Чтобы пойти дальше, нам необходимо расширить наш вопрос и попытаться выяснить, в чем же заключается отправной пункт новозаветного понимания креста. Прежде всего, следует осознать, что для апостолов распятие Иисуса представлялось сначала концом, крушение Его начинания. Они верили, что обрели в Нем Царя, который никогда не будет низвержен, а оказались вдруг товарищами казненного по приговору суда. Воскресение дало им уверенность в том, что Иисус, вопреки всему, все же был царем; однако чему же служило распятие — им предстояло еще медленно постигать. Средством этого постижения им служило Писание, то есть Ветхий Завет, и они пытались представить себе свершившееся с помощью его образов и понятий. Они привлекали также и богослужебный материал, будучи убеждены, что заключенные во всем этом чаяния и упования исполнились во Иисусе; и более того, лишь отправляясь от Иисуса и можно по-настоящему понять, о чем там шла речь. В итоге, мы обнаруживаем, что, в числе прочего, крест раскрывается в Новом Завете также и с помощью идей ветхозаветного богословия культа.

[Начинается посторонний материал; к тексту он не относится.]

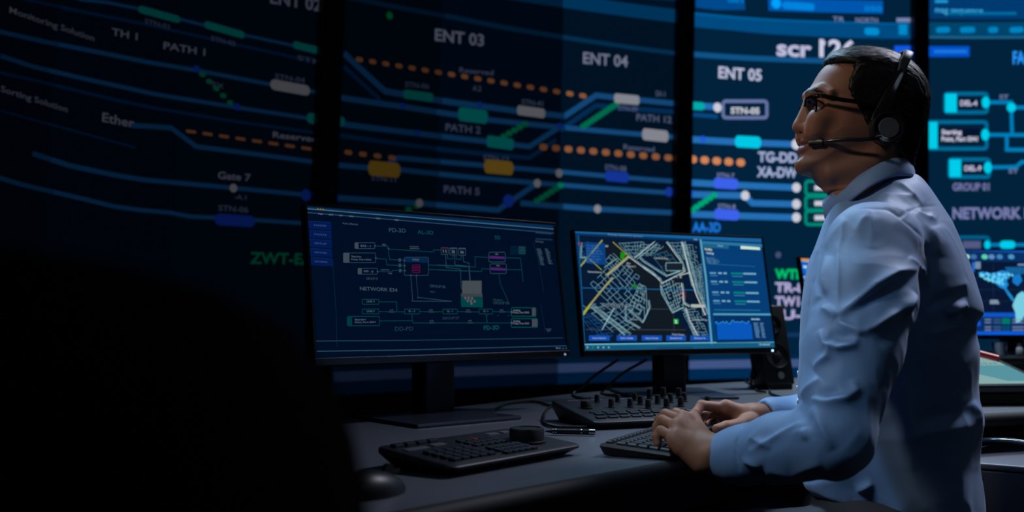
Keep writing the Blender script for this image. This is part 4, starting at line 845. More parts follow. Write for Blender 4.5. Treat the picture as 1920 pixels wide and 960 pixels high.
# ---------------------------------------------------------------- soft solids from distance fields
class Field:
    def __init__(s, lo, hi, h):
        s.h = h; s.lo = np.array(lo, float); s.n = np.ceil((np.array(hi)-s.lo)/h).astype(int)+1
        s.ax = [(s.lo[i]+h*np.arange(s.n[i])).astype(np.float32) for i in range(3)]; s.F = np.full(s.n, .08, np.float32)
    def sub(s, lo, hi):
        sl = []
        for i in range(3):
            a = max(0, int((lo[i]-s.lo[i])/s.h)); b = min(s.n[i], int((hi[i]-s.lo[i])/s.h)+2)
            if b <= a: return None
            sl.append(slice(a, b))
        return tuple(sl), s.ax[0][sl[0]][:, None, None], s.ax[1][sl[1]][None, :, None], s.ax[2][sl[2]][None, None, :]
    def put(s, fn, lo, hi, k, op='u'):
        m = k+.012; r = s.sub(np.array(lo)-m, np.array(hi)+m)
        if r is None: return
        sl, x, y, z = r; d = fn(x, y, z).astype(np.float32); a = s.F[sl]
        if op == 'u': h = np.maximum(k-np.abs(a-d), 0)/k; s.F[sl] = np.minimum(a, d)-h*h*k*.25
        else: d = -d; h = np.maximum(k-np.abs(a-d), 0)/k; s.F[sl] = np.maximum(a, d)+h*h*k*.25
    def caps(s, a, b, ra, rb, k=.01, op='u'):
        a = np.array(a, float); b = np.array(b, float); ba = b-a; L2 = max(float(ba@ba), 1e-12); R = max(ra, rb)
        def fn(x, y, z):
            t = np.clip(((x-a[0])*ba[0]+(y-a[1])*ba[1]+(z-a[2])*ba[2])/L2, 0, 1)
            return np.sqrt((x-a[0]-t*ba[0])**2+(y-a[1]-t*ba[1])**2+(z-a[2]-t*ba[2])**2)-(ra+(rb-ra)*t)
        s.put(fn, np.minimum(a, b)-R, np.maximum(a, b)+R, k, op)
    def chain(s, pts, rr, k=.01, op='u'):
        for i in range(len(pts)-1): s.caps(pts[i], pts[i+1], rr[i], rr[i+1], k, op)
    def ell(s, c, r, k=.01, op='u', M=None):      # M: rows are the ellipsoid's axes
        c = np.array(c, float); R = max(r); M = np.eye(3) if M is None else np.array(M)
        def fn(x, y, z):
            dx, dy, dz_ = x-c[0], y-c[1], z-c[2]; q = [M[i][0]*dx+M[i][1]*dy+M[i][2]*dz_ for i in range(3)]
            k0 = np.sqrt((q[0]/r[0])**2+(q[1]/r[1])**2+(q[2]/r[2])**2); k1 = np.sqrt((q[0]/r[0]**2)**2+(q[1]/r[1]**2)**2+(q[2]/r[2]**2)**2)+1e-9
            return k0*(k0-1)/k1
        s.put(fn, c-R, c+R, k, op)
    def mesh(s):
        F = s.F; I = F < 0; nx, ny, nz = F.shape
        c = np.zeros((nx-1, ny-1, nz-1), np.int8)
        for i in (0, 1):
            for j in (0, 1):
                for k in (0, 1): c += I[i:nx-1+i, j:ny-1+j, k:nz-1+k]
        act = (c > 0) & (c < 8); idx = np.full(act.shape, -1, np.int32); A = np.argwhere(act); idx[act] = np.arange(len(A))
        pos = np.zeros((len(A), 3)); cnt = np.zeros(len(A)); off = [np.array(o) for o in np.ndindex(2, 2, 2)]
        for a in off:
            for b in off:
                d = b-a
                if d.min() < 0 or d.sum() != 1: continue
                fa = F[tuple((A+a).T)]; fb = F[tuple((A+b).T)]; m = (fa < 0) != (fb < 0)
                t = np.where(m, fa/np.where(m, fa-fb, 1), 0)
                pos += m[:, None]*(a+t[:, None]*d); cnt += m
        V = s.lo+s.h*(A+pos/cnt[:, None]); Q = []
        for ax in range(3):
            sl0 = [slice(1, -1)]*3; sl0[ax] = slice(0, -1); sl1 = [slice(1, -1)]*3; sl1[ax] = slice(1, None)
            a = I[tuple(sl0)]; b = I[tuple(sl1)]; E = np.argwhere(a != b); inside = a[a != b]
            base = E+1; base[:, ax] -= 1
            u, v = (ax+1) % 3, (ax+2) % 3
            def cell(du, dv): q = base.copy(); q[:, u] += du; q[:, v] += dv; return idx[tuple(q.T)]
            q = np.stack([cell(-1, -1), cell(0, -1), cell(0, 0), cell(-1, 0)], 1); q[~inside] = q[~inside][:, ::-1]; Q.append(q)
        return V, np.concatenate(Q)
def vsmooth(V, Q, n=1, lam=.5):
    e = np.concatenate([Q[:, [0, 1]], Q[:, [1, 2]], Q[:, [2, 3]], Q[:, [3, 0]]])
    for _ in range(n):
        S = np.zeros_like(V); c = np.bincount(e[:, 0], minlength=len(V))+np.bincount(e[:, 1], minlength=len(V))
        for k in range(3): S[:, k] = np.bincount(e[:, 0], V[e[:, 1], k], len(V))+np.bincount(e[:, 1], V[e[:, 0], k], len(V))
        V = V+lam*(S/np.maximum(c, 1)[:, None]-V)
    return V
def vnormals(V, Q):
    n = np.cross(V[Q[:, 2]]-V[Q[:, 0]], V[Q[:, 3]]-V[Q[:, 1]]); N = np.zeros_like(V)
    for j in range(4):
        for k in range(3): N[:, k] += np.bincount(Q[:, j], n[:, k], len(V))
    return N/np.maximum(np.linalg.norm(N, axis=1), 1e-12)[:, None]
PERM = np.random.default_rng(11).random((32, 32, 32)).astype(np.float32)
def vnoise(P):
    i = np.floor(P).astype(int); f = P-i; f = f*f*(3-2*f); r = 0
    for a in (0, 1):
        for b in (0, 1):
            for c in (0, 1):
                w_ = (f[:, 0] if a else 1-f[:, 0])*(f[:, 1] if b else 1-f[:, 1])*(f[:, 2] if c else 1-f[:, 2])
                r = r+w_*PERM[(i[:, 0]+a) % 32, (i[:, 1]+b) % 32, (i[:, 2]+c) % 32]
    return r*2-1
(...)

Наиболее последовательное проведение такой линии мы встречаем в Послании к Евреям, которое ставит крестную смерть Иисуса в связь с обрядом и богословием иудейского праздника искупления, представляя ее как истинный праздник космического искупления. Ход мысли в этом Послании вкратце можно передать так. Все жертвоприношения, совершаемые людьми, все бесчисленные попытки достичь примирения с Богом через обряд и культ, обречены остаться бесплодными и безрезультатными, поскольку Богу не нужны ни тельцы, ни козлы, ни все иное, что ритуально приносится Ему. Можно принести в жертву Богу великое множество животных по всему миру — но Он не нуждается в этом, поскольку и без того все принадлежит Ему, и жертвенные сожжения, совершаемые в Его честь, ничего не могут дать Господу вселенной. «Не приму тельца из дому твоего, ни козлов из дворов твоих: ибо Мои все звери в лесу и скот на тысяче гор. Знаю всех птиц на горах, и животные на полях предо Мною. Ем ли Я мясо волов и пью ли кровь козлов? Принеси в жертву Богу хвалу...», — говорит ветхозаветный текст (Пс 49. 9-14). Автор Послания к Евреям продолжает духовную линию, намеченную этим и подобными текстами. С еще более уверенной силой он утверждает тщетность ритуального поклонения. Бог ищет не волов и козлов, но людей; единственным истинным поклонением может служить безусловное «Да» человека Богу. Богу принадлежит все; однако человеку дана свобода «Да» или «Нет», любви или отказа; свободное «Да» любви — это единственное, чего Бог должен ждать, единственное поклонение и «жертва», имеющее смысл. И это «Да» Богу, в котором человек вновь возвращает Богу себя самого, не может быть замещено кровью волов и козлов. «Ибо какой выкуп даст человек за душу свою»? — говорится в Евангелии (Мк 8. 37). Ответ тут только один: нет ничего, чем человек мог бы заменить себя.